INFORMATION PROVIDED

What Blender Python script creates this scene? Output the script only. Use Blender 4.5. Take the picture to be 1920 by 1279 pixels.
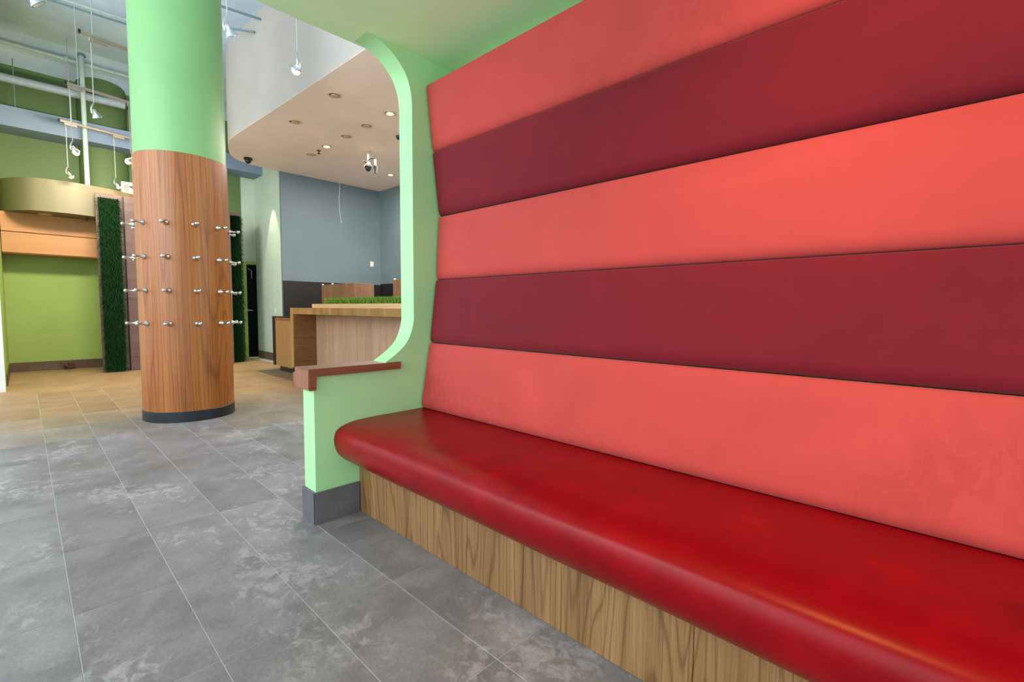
import bpy, bmesh, math, random
from mathutils import Vector, Matrix
random.seed(7)
D = bpy.data; S = bpy.context.scene; COL = S.collection
for o in list(D.objects): D.objects.remove(o)
PI = math.pi

# ------------------------------------------------------------------ camera
H = 1.10
yaw, pit, rol = .8007, -.06616, .00784
f = Vector((math.sin(yaw)*math.cos(pit), math.cos(yaw)*math.cos(pit), math.sin(pit)))
r0 = Vector((math.cos(yaw), -math.sin(yaw), 0)); u0 = r0.cross(f)
r = math.cos(rol)*r0 + math.sin(rol)*u0; u = -math.sin(rol)*r0 + math.cos(rol)*u0
cd = D.cameras.new('camera'); cam = D.objects.new('camera', cd); COL.objects.link(cam)
cd.sensor_width = 36; cd.lens = 888.7/1920*36; cd.clip_start = .02; cd.clip_end = 100
M = Matrix((( r.x, u.x, -f.x, 0), (r.y, u.y, -f.y, 0), (r.z, u.z, -f.z, H), (0, 0, 0, 1)))
cam.matrix_world = M
S.camera = cam

# ------------------------------------------------------------------ world, lights, exposure
S.view_settings.view_transform = 'Standard'; S.view_settings.look = 'None'
S.view_settings.gamma = 1; S.view_settings.use_curve_mapping = False
S.view_settings.exposure = 0.0
W = D.worlds.new('world'); S.world = W; W.use_nodes = True
bg = W.node_tree.nodes['Background']; bg.inputs[0].default_value = (.80, .90, 1, 1); bg.inputs[1].default_value = 1.9

def light(name, kind, loc, power, col, target=None, **k):
    l = D.lights.new(name, kind); l.energy = power; l.color = col
    for a, b in k.items(): setattr(l, a, b)
    o = D.objects.new(name, l); COL.objects.link(o); o.location = loc
    if target is not None:
        o.rotation_euler = (Vector(target)-Vector(loc)).to_track_quat('-Z', 'Y').to_euler()
    return o
WARM = (1, .62, .30); WARM2 = (1, .74, .48)
light('window_daylight', 'AREA', (-3.4, 2.3, 2.2), 72, (.84, .93, 1), (0, 2.0, 1.5), shape='RECTANGLE', size=4.6, size_y=3.0)
light('window_daylight', 'AREA', (-3.4, 4.6, 3.3), 260, (.80, .91, 1), (.8, 6.2, 4.6), shape='RECTANGLE', size=7.5, size_y=3.4)  # upper daylight panel, added to brighten the hall ceiling and soffit
light('window_daylight', 'AREA', (-.9, -3.0, 1.8), 16, (.86, .94, 1), (-.3, 1, 1.0), shape='RECTANGLE', size=4.0, size_y=3.0)
light('alcove_spot', 'SPOT', (.80, .36, 2.5), 78, (1, .44, .12), (1.55, -.1, .9), spot_size=2.3, spot_blend=1, shadow_soft_size=.16)
# track lamps (the lit pendants hang at these places, all at 3.1 m)
PEND_LIT = [(.538, 8.42), (1.142, 8.54), (.578, 10.14), (1.164, 10.33), (1.384, 10.40), (1.693, 4.175)]
for x, y in PEND_LIT:
    light('pendant_bulb_light', 'POINT', (x+.03, y-.03, 3.03), 3.0, WARM, shadow_soft_size=.05)
for x, y in ((.1, 7.6), (1.9, 7.4), (1.7, 9.2), (.4, 9.3)):
    light('hall_spot', 'SPOT', (x, y, 3.85), 78, (1, .62, .32), (x, y, 0), spot_size=1.6, spot_blend=.9, shadow_soft_size=.15)  # unseen spots added to warm the far floor
for x, y in ((3.596, 5.84), (3.593, 7.774), (5.201, 8.446)):
    light('downlight_bulb', 'SPOT', (x, y, 3.74), 60, WARM2, (x, y, 0), spot_size=2.0, spot_blend=.6, shadow_soft_size=.04)
light('wall_washer', 'SPOT', (3.36, 10.26, 3.7), 130, (1, .93, .62), (3.42, 10.26, 0), spot_size=.74, spot_blend=.25, shadow_soft_size=.02)
light('kitchen_lamp', 'AREA', (4.6, 6.2, 3.7), 215, (1, .93, .86), (4.6, 6.2, 0), shape='RECTANGLE', size=1.6, size_y=5)  # unseen overhead fill, added to brighten the kitchen and its soffit
light('lounge_lamp', 'AREA', (.9, 8.7, 3.5), 105, (1, .88, .70), (.3, 11.3, .9), shape='RECTANGLE', size=.8, size_y=.3)  # unseen fill added to brighten the lime wall and sharpen the cupboard's shadow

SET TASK
Everything from the top line of the data down to and including the line with "PI = math.pi" is to be copied, except the pictures.

FINISHED ANSWER
What Blender Python script creates this scene? Output the script only. Use Blender 4.5. Take the picture to be 1920 by 1279 pixels.
import bpy, bmesh, math, random
from mathutils import Vector, Matrix
random.seed(7)
D = bpy.data; S = bpy.context.scene; COL = S.collection
for o in list(D.objects): D.objects.remove(o)
PI = math.pi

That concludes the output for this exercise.